When Liz Cheney Blasted Trump and Accused the GOP of Turning Into a Cult

When Liz Cheney Blasted Trump and Accused the GOP of Turning Into a Cult
Cover Image Source: Getty Images | Photo by Gary Gershoff; (Inset) Justin Sullivan

Former Representative Liz Cheney had once openly called out former President Donald Trump and said there's a "cult of personality" around him. In June 2022, the congresswoman publicly criticized Trump as she was defeated by a Trump-backed candidate, Harriet Hageman in Wyoming. Cheney, who supported Trump's impeachment after the January 6 Capitol incident, became an open critique of the Trump administration

Image Source: GettyImages| Photo by Drew Angerer
Image Source: Getty Images | Photo by Drew Angerer

In an exclusive word with NBC on its Today program, Cheney stated, "I think the Republican Party today is in very bad shape. The party... embraced Donald Trump [and] embraced his cult of personality," as she spoke of the party ethics in her point of view. Talking about her defeat, she asserted, "That path would have required that I accept, that I embrace, that I perpetuate the Big Lie." Earlier in the scathing interview, Cheney said, "We have too many people now in the Republican Party who are not taking their responsibilities seriously and who have pledged their allegiance and loyalty to Donald Trump. I mean, it is fundamentally antithetical, it is contrary to everything conservatives believe, to embrace a personality cult. And yet that is what so many in my party are doing today."



 

After becoming an outcast by the Republicans, she firmly stated her stance saying, "I am absolutely going to continue this battle and do whatever it takes," as she vowed to ensure Trump doesn't come back in the next tenure. In another interview, Cheney had insisted vehemently that the Republican party should reconsider Trump being their representative in the next tenure. "I think the country needs a strong Republican Party going forward, but our party has to choose. We can either be loyal to Donald Trump or we can be loyal to the Constitution, but we cannot be both," she told CBS News in January 2022.



 

While talking to journalist Margaret Brennan, Cheney said, "I think that it is indeed very concerning, given what we know happened in the lead-up to the sixth and what the committee is finding out about the events of that day.
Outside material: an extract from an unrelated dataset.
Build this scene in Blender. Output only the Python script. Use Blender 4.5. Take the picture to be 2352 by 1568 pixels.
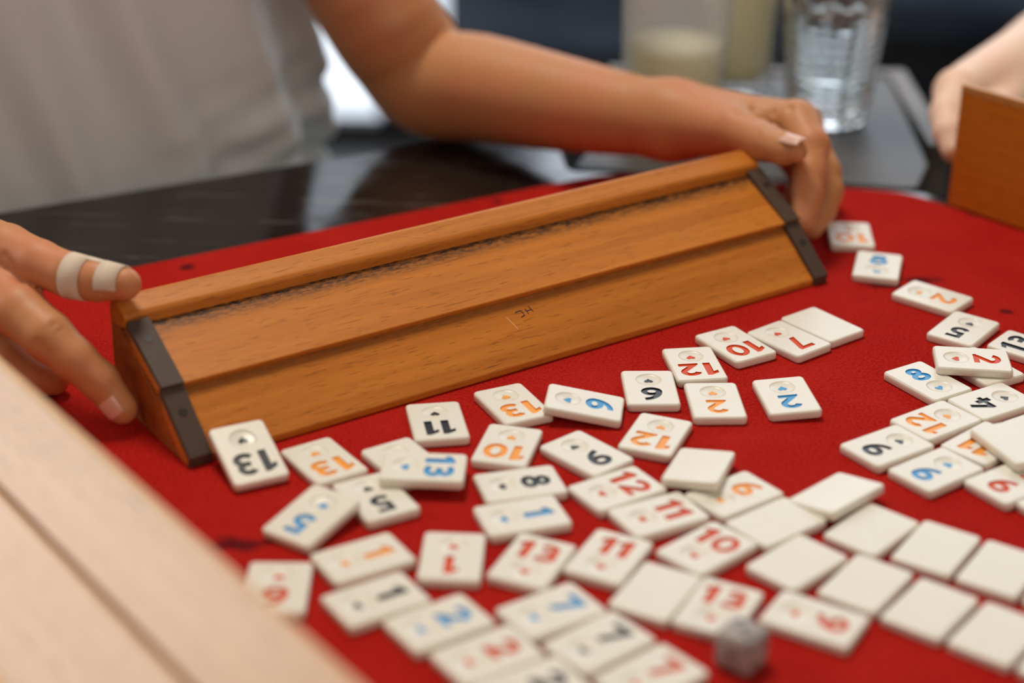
import bpy, bmesh, math, random
import numpy as np
from mathutils import Vector, Matrix
from mathutils.geometry import delaunay_2d_cdt
random.seed(4)
for o in list(bpy.data.objects): bpy.data.objects.remove(o)
SC = bpy.context.scene
COL = SC.collection
TOP = 0.75                       # height of the felt above the floor
CM = 0.01
def V(x, y, z=0.0):              # centimetres measured on the felt -> metres
    return Vector((x*CM, y*CM, TOP + z*CM))

# ------------------------------------------------------------------ camera
F_PX, PITCH, ROLL, CAM_H = 4284.70, 0.442248, 0.0171780, 31.849
cp, sp = math.cos(PITCH), math.sin(PITCH)
right = Vector((1, 0, 0)); up = Vector((0, sp, cp)); fwd = Vector((0, cp, -sp))
r_ = math.cos(ROLL)*right + math.sin(ROLL)*up
u_ = -math.sin(ROLL)*right + math.cos(ROLL)*up
cam = bpy.data.cameras.new('camera'); cam_o = bpy.data.objects.new('camera', cam); COL.objects.link(cam_o)
M = Matrix((r_, u_, -fwd)).transposed().to_4x4(); M.translation = V(0, 0, CAM_H)
cam_o.matrix_world = M
cam.sensor_width = 36.0; cam.sensor_fit = 'HORIZONTAL'; cam.lens = F_PX/2352*36
cam.clip_start = 0.01; cam.clip_end = 60
cam.dof.use_dof = True; cam.dof.focus_distance = 0.717; cam.dof.aperture_fstop = 4.1
SC.camera = cam_o
# ------------------------------------------------------------------ world, lights, exposure
w = bpy.data.worlds.new('room_light'); SC.world = w; w.use_nodes = True
bg = w.node_tree.nodes['Background']; bg.inputs[0].default_value = (1.0, 0.93, 0.84, 1); bg.inputs[1].default_value = 0.20
def area(name, loc, target, sx, sy, watts, color):
    l = bpy.data.lights.new(name, 'AREA'); l.shape = 'RECTANGLE'; l.size = sx; l.size_y = sy; l.energy = watts; l.color = color
    o = bpy.data.objects.new(name, l); COL.objects.link(o); o.location = loc
    o.rotation_euler = (Vector(target)-Vector(loc)).to_track_quat('-Z', 'Y').to_euler(); return o
area('ceiling_lamp', (-0.30, 1.20, 2.45), (0.02, 0.65, 0.75), 0.50, 0.50, 21.5, (1.0, 0.92, 0.81))
area('window_daylight', (-2.3, 1.15, 1.70), (0, 0.5, 0.75), 0.8, 1.1, 11, (1.0, 0.96, 0.92))
area('front_fill_light', (0.9, -1.05, 1.95), (-0.2, 0.9, 0.8), 1.2, 1.0, 9, (1.0, 0.83, 0.66))  # added fill lamp behind the camera, brightens the shirt and camera-facing sides
SC.view_settings.view_transform = 'Standard'; SC.view_settings.look = 'None'
SC.view_settings.exposure = 0.0; SC.view_settings.gamma = 1.0; SC.view_settings.use_curve_mapping = False

# ------------------------------------------------------------------ materials
def mat(name):
    m = bpy.data.materials.new(name); m.use_nodes = True
    return m, m.node_tree, m.node_tree.nodes['Principled BSDF']
def plain(name, col, rough=0.5, **kw):
    m, nt, b = mat(name)
    b.inputs['Base Color'].default_value = (*col, 1); b.inputs['Roughness'].default_value = rough
    for k, v in kw.items(): b.inputs[k.replace('_', ' ')].default_value = v
    return m
def node(nt, t, **kw):
    n = nt.nodes.new(t)
    for k, v in kw.items(): setattr(n, k, v)
    return n
def math_n(nt, op, a, b=None, clamp=False):
    n = node(nt, 'ShaderNodeMath', operation=op, use_clamp=clamp)
    for i, x in enumerate((a, b)):
        if x is None: continue
        if isinstance(x, (int, float)): n.inputs[i].default_value = x
        else: nt.links.new(x, n.inputs[i])
    return n.outputs[0]
def mix(nt, fac, a, b, mode='MIX'):
    n = node(nt, 'ShaderNodeMix', data_type='RGBA', blend_type=mode)
    for sock, x in ((n.inputs[0], fac), (n.inputs[6], a), (n.inputs[7], b)):
        if isinstance(x, (int, float)): sock.default_value = x
        elif isinstance(x, tuple): sock.default_value = (*x, 1)
        else: nt.links.new(x, sock)
    return n.outputs[2]
def noise(nt, vec, scale, detail=3, rough=0.5):
    n = node(nt, 'ShaderNodeTexNoise'); n.inputs['Scale'].default_value = scale
    n.inputs['Detail'].default_value = detail; n.inputs['Roughness'].default_value = rough
    nt.links.new(vec, n.inputs['Vector']); return n.outputs['Fac']
def scaled(nt, vec, s):
    n = node(nt, 'ShaderNodeVectorMath', operation='MULTIPLY'); nt.links.new(vec, n.inputs[0]); n.inputs[1].default_value = s
    return n.outputs[0]
def rng(nt, x, a, b, c=0.0, d=1.0):
    n = node(nt, 'ShaderNodeMapRange'); n.interpolation_type = 'SMOOTHSTEP'
    nt.links.new(x, n.inputs[0])
    for i, v in enumerate((a, b, c, d)): n.inputs[i+1].default_value = v
    return n.outputs[0]
def bump(nt, b, h, strength, dist):
    n = node(nt, 'ShaderNodeBump'); n.inputs['Strength'].default_value = strength; n.inputs['Distance'].default_value = dist
    nt.links.new(h, n.inputs['Height']); nt.links.new(n.outputs[0], b.inputs['Normal'])

def felt_mat():
    m, nt, b = mat('red_felt'); tc = node(nt, 'ShaderNodeTexCoord').outputs['Object']
    fine = noise(nt, tc, 900, 3, 0.6); big = noise(nt, tc, 22, 4, 0.6); mid = noise(nt, tc, 160, 2)
    c = mix(nt, rng(nt, fine, 0.35, 0.65), (0.31, 0.007, 0.005), (0.48, 0.016, 0.010))
    c = mix(nt, rng(nt, big, 0.35, 0.7, 0.0, 0.35), c, (0.52, 0.024, 0.016))
    warp = math_n(nt, 'MULTIPLY', math_n(nt, 'SUBTRACT', mid, 0.5), 0.012)
    fac = None
    for (x, y, rx, ry) in STAINS:                  # ink and dirt spots worn into the felt
        mp = node(nt, 'ShaderNodeVectorMath', operation='SUBTRACT'); nt.links.new(tc, mp.inputs[0]); mp.inputs[1].default_value = (x*CM, y*CM, 0)
        s = scaled(nt, mp.outputs[0], (1/(rx*CM), 1/(ry*CM), 0))
        ln = node(nt, 'ShaderNodeVectorMath', operation='LENGTH'); nt.links.new(s, ln.inputs[0])
        d = math_n(nt, 'ADD', ln.outputs['Value'], math_n(nt, 'MULTIPLY', warp, 130))
        k = rng(nt, d, 0.2, 1.1, 0.8, 0.0)
        fac = k if fac is None else math_n(nt, 'MAXIMUM', fac, k)
    c = mix(nt, fac, c, (0.035, 0.006, 0.010))
    nt.links.new(c, b.inputs['Base Color']); b.inputs['Roughness'].default_value = 0.95; b.inputs['Specular IOR Level'].default_value = 0.05
    bump(nt, b, math_n(nt, 'ADD', fine, math_n(nt, 'MULTIPLY', mid, 0.4)), 0.65, 0.0012)
    return m
def wood_mat(name, light, dark, rough, dirt=None, coat=0.0):
    m, nt, b = mat(name); tc = node(nt, 'ShaderNodeTexCoord').outputs['Object']
    g = noise(nt, scaled(nt, tc, (7, 190, 190)), 1.0, 4, 0.6)
    fl = noise(nt, scaled(nt, tc, (130, 1300, 1300)), 1.0, 1, 0.4)
    streak = noise(nt, scaled(nt, tc, (3, 55, 55)), 1.0, 2)
    c = mix(nt, rng(nt, g, 0.3, 0.7), dark, light)
    c = mix(nt, rng(nt, streak, 0.4, 0.75, 0, 0.35), c, tuple(x*1.18 for x in light))
    c = mix(nt, rng(nt, fl, 0.60, 0.72, 0.0, 0.42), c, tuple(x*0.36 for x in dark))
    sp_ = noise(nt, scaled(nt, tc, (38, 330, 330)), 1.0, 0)
    c = mix(nt, rng(nt, sp_, 0.86, 0.91, 0.0, 0.85), c, (0.06, 0.022, 0.008))
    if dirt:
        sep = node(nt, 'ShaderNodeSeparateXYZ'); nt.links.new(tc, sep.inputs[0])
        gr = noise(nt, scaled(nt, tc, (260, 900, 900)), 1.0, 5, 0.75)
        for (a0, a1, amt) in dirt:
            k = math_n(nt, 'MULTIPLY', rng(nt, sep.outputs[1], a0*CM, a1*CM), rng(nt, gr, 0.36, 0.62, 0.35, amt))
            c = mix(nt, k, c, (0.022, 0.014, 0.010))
    nt.links.new(c, b.inputs['Base Color']); b.inputs['Roughness'].default_value = rough
    b.inputs['Specular IOR Level'].default_value = 0.32; b.inputs['Coat Weight'].default_value = coat; b.inputs['Coat Roughness'].default_value = 0.12
    bump(nt, b, math_n(nt, 'SUBTRACT', g, math_n(nt, 'MULTIPLY', rng(nt, fl, 0.63, 0.72), 0.8)), 0.12, 0.0006)
    return m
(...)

But I think that it's not surprising. But again, he knows these claims caused violence and we've seen now people who were in the Capitol, people who've been arrested because of their activities on that day, they themselves have told us in court filings, they've told us on social media, we've seen it on videos; that they were here because Donald Trump told them to be here." She held Trump responsible for the Capitol riots.



 

When Brennan asked, "You've raised in the past the possibility of criminal culpability for the president. Is that the consensus view of the committee?" Cheney responded, "The committee has firsthand testimony that President Trump was sitting in the dining room next to the Oval Office, watching on television as the Capitol was assaulted as the violence occurred. We know that that is clearly a supreme dereliction of duty. One of the things that the committee is looking at from the perspective of our legislative purpose is whether we need enhanced penalties for that kind of dereliction of duty. But we've certainly never seen anything like that as a nation before."